● **AIM**: Every line below is to be quoted exactly, with nothing added or dropped.

-- START RECORDS --

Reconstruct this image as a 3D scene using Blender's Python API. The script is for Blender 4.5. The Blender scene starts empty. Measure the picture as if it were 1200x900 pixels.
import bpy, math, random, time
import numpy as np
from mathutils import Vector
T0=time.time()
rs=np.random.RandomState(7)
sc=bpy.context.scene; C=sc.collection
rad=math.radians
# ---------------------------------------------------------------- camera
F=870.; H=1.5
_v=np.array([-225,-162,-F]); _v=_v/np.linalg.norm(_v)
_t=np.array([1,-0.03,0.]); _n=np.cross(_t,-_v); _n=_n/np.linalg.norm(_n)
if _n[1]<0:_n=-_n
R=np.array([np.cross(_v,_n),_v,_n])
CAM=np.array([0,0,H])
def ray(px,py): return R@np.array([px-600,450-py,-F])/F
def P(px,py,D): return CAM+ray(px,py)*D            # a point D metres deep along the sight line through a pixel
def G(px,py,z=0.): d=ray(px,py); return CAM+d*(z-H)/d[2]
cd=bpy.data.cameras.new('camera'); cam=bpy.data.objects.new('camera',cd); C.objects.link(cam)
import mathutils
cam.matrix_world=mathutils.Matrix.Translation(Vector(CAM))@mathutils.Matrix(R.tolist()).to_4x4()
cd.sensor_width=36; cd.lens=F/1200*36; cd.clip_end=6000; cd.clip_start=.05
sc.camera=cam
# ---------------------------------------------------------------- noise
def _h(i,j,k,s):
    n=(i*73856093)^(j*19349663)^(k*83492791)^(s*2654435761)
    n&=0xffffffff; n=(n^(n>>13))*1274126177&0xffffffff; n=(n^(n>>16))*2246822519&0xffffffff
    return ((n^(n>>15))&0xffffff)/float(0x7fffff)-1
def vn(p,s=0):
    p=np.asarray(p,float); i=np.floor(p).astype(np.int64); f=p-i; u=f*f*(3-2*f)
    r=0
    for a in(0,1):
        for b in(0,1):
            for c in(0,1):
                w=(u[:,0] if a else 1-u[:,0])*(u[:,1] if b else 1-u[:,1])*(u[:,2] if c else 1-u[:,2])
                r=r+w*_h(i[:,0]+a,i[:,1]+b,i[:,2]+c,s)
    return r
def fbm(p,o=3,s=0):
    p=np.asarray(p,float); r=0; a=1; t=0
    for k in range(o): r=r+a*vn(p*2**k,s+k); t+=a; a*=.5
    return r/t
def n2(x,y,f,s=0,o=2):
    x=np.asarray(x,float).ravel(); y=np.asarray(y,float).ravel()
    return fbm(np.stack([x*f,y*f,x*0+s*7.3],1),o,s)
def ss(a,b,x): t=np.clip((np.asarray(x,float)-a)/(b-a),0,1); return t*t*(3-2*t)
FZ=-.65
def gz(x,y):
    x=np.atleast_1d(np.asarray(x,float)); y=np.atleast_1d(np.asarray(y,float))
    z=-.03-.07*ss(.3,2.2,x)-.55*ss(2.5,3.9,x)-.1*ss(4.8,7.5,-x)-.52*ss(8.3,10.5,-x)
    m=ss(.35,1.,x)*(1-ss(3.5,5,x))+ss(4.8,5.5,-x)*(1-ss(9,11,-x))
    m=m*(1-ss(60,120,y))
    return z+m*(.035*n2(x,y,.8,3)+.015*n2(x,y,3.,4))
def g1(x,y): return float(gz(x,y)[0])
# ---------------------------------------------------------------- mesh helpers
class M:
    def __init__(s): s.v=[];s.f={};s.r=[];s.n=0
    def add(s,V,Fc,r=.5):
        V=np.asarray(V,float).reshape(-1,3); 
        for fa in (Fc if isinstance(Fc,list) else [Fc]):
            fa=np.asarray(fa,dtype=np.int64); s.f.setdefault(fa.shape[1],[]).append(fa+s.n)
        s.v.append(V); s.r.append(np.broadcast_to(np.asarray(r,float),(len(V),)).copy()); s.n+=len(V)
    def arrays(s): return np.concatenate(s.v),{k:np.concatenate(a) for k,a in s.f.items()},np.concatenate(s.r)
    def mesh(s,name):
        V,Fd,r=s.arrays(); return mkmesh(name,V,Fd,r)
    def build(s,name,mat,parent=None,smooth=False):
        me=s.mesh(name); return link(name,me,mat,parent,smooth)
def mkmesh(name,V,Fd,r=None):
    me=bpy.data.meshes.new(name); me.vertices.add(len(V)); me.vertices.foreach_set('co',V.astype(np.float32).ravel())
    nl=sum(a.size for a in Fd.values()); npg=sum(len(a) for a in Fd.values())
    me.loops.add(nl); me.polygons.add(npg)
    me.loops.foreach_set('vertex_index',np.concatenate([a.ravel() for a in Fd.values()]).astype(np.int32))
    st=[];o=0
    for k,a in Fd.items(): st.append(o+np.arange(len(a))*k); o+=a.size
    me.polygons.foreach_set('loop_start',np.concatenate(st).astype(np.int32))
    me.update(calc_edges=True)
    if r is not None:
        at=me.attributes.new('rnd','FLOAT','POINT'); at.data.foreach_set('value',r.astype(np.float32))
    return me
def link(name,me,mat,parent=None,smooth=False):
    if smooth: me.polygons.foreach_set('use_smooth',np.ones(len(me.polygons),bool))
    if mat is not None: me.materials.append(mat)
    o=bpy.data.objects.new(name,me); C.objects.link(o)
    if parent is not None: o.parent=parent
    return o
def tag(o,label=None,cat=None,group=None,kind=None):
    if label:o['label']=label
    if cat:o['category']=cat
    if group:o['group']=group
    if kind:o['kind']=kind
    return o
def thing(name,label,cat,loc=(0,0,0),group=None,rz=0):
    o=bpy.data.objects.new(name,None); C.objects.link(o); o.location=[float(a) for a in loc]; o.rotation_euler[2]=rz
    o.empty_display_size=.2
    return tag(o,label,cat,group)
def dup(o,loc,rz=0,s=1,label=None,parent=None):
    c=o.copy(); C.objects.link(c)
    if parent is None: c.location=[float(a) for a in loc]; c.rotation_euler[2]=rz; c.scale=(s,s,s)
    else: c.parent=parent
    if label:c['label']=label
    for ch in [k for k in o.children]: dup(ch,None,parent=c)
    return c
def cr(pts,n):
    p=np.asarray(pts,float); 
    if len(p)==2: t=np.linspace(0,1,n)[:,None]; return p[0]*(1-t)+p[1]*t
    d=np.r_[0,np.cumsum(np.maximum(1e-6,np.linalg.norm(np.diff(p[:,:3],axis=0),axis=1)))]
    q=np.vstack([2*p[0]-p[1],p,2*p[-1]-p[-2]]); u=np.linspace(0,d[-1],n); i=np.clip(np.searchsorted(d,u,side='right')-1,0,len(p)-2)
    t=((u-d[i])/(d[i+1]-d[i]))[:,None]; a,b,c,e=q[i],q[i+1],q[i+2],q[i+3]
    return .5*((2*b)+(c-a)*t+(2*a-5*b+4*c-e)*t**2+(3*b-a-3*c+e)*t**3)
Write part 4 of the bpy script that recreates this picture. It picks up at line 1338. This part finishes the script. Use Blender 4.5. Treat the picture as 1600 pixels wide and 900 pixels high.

-- END RECORDS --

● **FINAL RESULT**:
Reconstruct this image as a 3D scene using Blender's Python API. The script is for Blender 4.5. The Blender scene starts empty. Measure the picture as if it were 1200x900 pixels.
import bpy, math, random, time
import numpy as np
from mathutils import Vector
T0=time.time()
rs=np.random.RandomState(7)
sc=bpy.context.scene; C=sc.collection
rad=math.radians
# ---------------------------------------------------------------- camera
F=870.; H=1.5
_v=np.array([-225,-162,-F]); _v=_v/np.linalg.norm(_v)
_t=np.array([1,-0.03,0.]); _n=np.cross(_t,-_v); _n=_n/np.linalg.norm(_n)
if _n[1]<0:_n=-_n
R=np.array([np.cross(_v,_n),_v,_n])
CAM=np.array([0,0,H])
def ray(px,py): return R@np.array([px-600,450-py,-F])/F
def P(px,py,D): return CAM+ray(px,py)*D            # a point D metres deep along the sight line through a pixel
def G(px,py,z=0.): d=ray(px,py); return CAM+d*(z-H)/d[2]
cd=bpy.data.cameras.new('camera'); cam=bpy.data.objects.new('camera',cd); C.objects.link(cam)
import mathutils
cam.matrix_world=mathutils.Matrix.Translation(Vector(CAM))@mathutils.Matrix(R.tolist()).to_4x4()
cd.sensor_width=36; cd.lens=F/1200*36; cd.clip_end=6000; cd.clip_start=.05
sc.camera=cam
# ---------------------------------------------------------------- noise
def _h(i,j,k,s):
    n=(i*73856093)^(j*19349663)^(k*83492791)^(s*2654435761)
    n&=0xffffffff; n=(n^(n>>13))*1274126177&0xffffffff; n=(n^(n>>16))*2246822519&0xffffffff
    return ((n^(n>>15))&0xffffff)/float(0x7fffff)-1
def vn(p,s=0):
    p=np.asarray(p,float); i=np.floor(p).astype(np.int64); f=p-i; u=f*f*(3-2*f)
    r=0
    for a in(0,1):
        for b in(0,1):
            for c in(0,1):
                w=(u[:,0] if a else 1-u[:,0])*(u[:,1] if b else 1-u[:,1])*(u[:,2] if c else 1-u[:,2])
                r=r+w*_h(i[:,0]+a,i[:,1]+b,i[:,2]+c,s)
    return r
def fbm(p,o=3,s=0):
    p=np.asarray(p,float); r=0; a=1; t=0
    for k in range(o): r=r+a*vn(p*2**k,s+k); t+=a; a*=.5
    return r/t
def n2(x,y,f,s=0,o=2):
    x=np.asarray(x,float).ravel(); y=np.asarray(y,float).ravel()
    return fbm(np.stack([x*f,y*f,x*0+s*7.3],1),o,s)
def ss(a,b,x): t=np.clip((np.asarray(x,float)-a)/(b-a),0,1); return t*t*(3-2*t)
FZ=-.65
def gz(x,y):
    x=np.atleast_1d(np.asarray(x,float)); y=np.atleast_1d(np.asarray(y,float))
    z=-.03-.07*ss(.3,2.2,x)-.55*ss(2.5,3.9,x)-.1*ss(4.8,7.5,-x)-.52*ss(8.3,10.5,-x)
    m=ss(.35,1.,x)*(1-ss(3.5,5,x))+ss(4.8,5.5,-x)*(1-ss(9,11,-x))
    m=m*(1-ss(60,120,y))
    return z+m*(.035*n2(x,y,.8,3)+.015*n2(x,y,3.,4))
def g1(x,y): return float(gz(x,y)[0])
# ---------------------------------------------------------------- mesh helpers
class M:
    def __init__(s): s.v=[];s.f={};s.r=[];s.n=0
    def add(s,V,Fc,r=.5):
        V=np.asarray(V,float).reshape(-1,3); 
        for fa in (Fc if isinstance(Fc,list) else [Fc]):
            fa=np.asarray(fa,dtype=np.int64); s.f.setdefault(fa.shape[1],[]).append(fa+s.n)
        s.v.append(V); s.r.append(np.broadcast_to(np.asarray(r,float),(len(V),)).copy()); s.n+=len(V)
    def arrays(s): return np.concatenate(s.v),{k:np.concatenate(a) for k,a in s.f.items()},np.concatenate(s.r)
    def mesh(s,name):
        V,Fd,r=s.arrays(); return mkmesh(name,V,Fd,r)
    def build(s,name,mat,parent=None,smooth=False):
        me=s.mesh(name); return link(name,me,mat,parent,smooth)
def mkmesh(name,V,Fd,r=None):
    me=bpy.data.meshes.new(name); me.vertices.add(len(V)); me.vertices.foreach_set('co',V.astype(np.float32).ravel())
    nl=sum(a.size for a in Fd.values()); npg=sum(len(a) for a in Fd.values())
    me.loops.add(nl); me.polygons.add(npg)
    me.loops.foreach_set('vertex_index',np.concatenate([a.ravel() for a in Fd.values()]).astype(np.int32))
    st=[];o=0
    for k,a in Fd.items(): st.append(o+np.arange(len(a))*k); o+=a.size
    me.polygons.foreach_set('loop_start',np.concatenate(st).astype(np.int32))
    me.update(calc_edges=True)
    if r is not None:
        at=me.attributes.new('rnd','FLOAT','POINT'); at.data.foreach_set('value',r.astype(np.float32))
    return me
def link(name,me,mat,parent=None,smooth=False):
    if smooth: me.polygons.foreach_set('use_smooth',np.ones(len(me.polygons),bool))
    if mat is not None: me.materials.append(mat)
    o=bpy.data.objects.new(name,me); C.objects.link(o)
    if parent is not None: o.parent=parent
    return o
def tag(o,label=None,cat=None,group=None,kind=None):
    if label:o['label']=label
    if cat:o['category']=cat
    if group:o['group']=group
    if kind:o['kind']=kind
    return o
def thing(name,label,cat,loc=(0,0,0),group=None,rz=0):
    o=bpy.data.objects.new(name,None); C.objects.link(o); o.location=[float(a) for a in loc]; o.rotation_euler[2]=rz
    o.empty_display_size=.2
    return tag(o,label,cat,group)
def dup(o,loc,rz=0,s=1,label=None,parent=None):
    c=o.copy(); C.objects.link(c)
    if parent is None: c.location=[float(a) for a in loc]; c.rotation_euler[2]=rz; c.scale=(s,s,s)
    else: c.parent=parent
    if label:c['label']=label
    for ch in [k for k in o.children]: dup(ch,None,parent=c)
    return c
def cr(pts,n):
    p=np.asarray(pts,float); 
    if len(p)==2: t=np.linspace(0,1,n)[:,None]; return p[0]*(1-t)+p[1]*t
    d=np.r_[0,np.cumsum(np.maximum(1e-6,np.linalg.norm(np.diff(p[:,:3],axis=0),axis=1)))]
    q=np.vstack([2*p[0]-p[1],p,2*p[-1]-p[-2]]); u=np.linspace(0,d[-1],n); i=np.clip(np.searchsorted(d,u,side='right')-1,0,len(p)-2)
    t=((u-d[i])/(d[i+1]-d[i]))[:,None]; a,b,c,e=q[i],q[i+1],q[i+2],q[i+3]
    return .5*((2*b)+(c-a)*t+(2*a-5*b+4*c-e)*t**2+(3*b-a-3*c+e)*t**3)
Write part 4 of the bpy script that recreates this picture. It picks up at line 1338. This part finishes the script. Use Blender 4.5. Treat the picture as 1600 pixels wide and 900 pixels high.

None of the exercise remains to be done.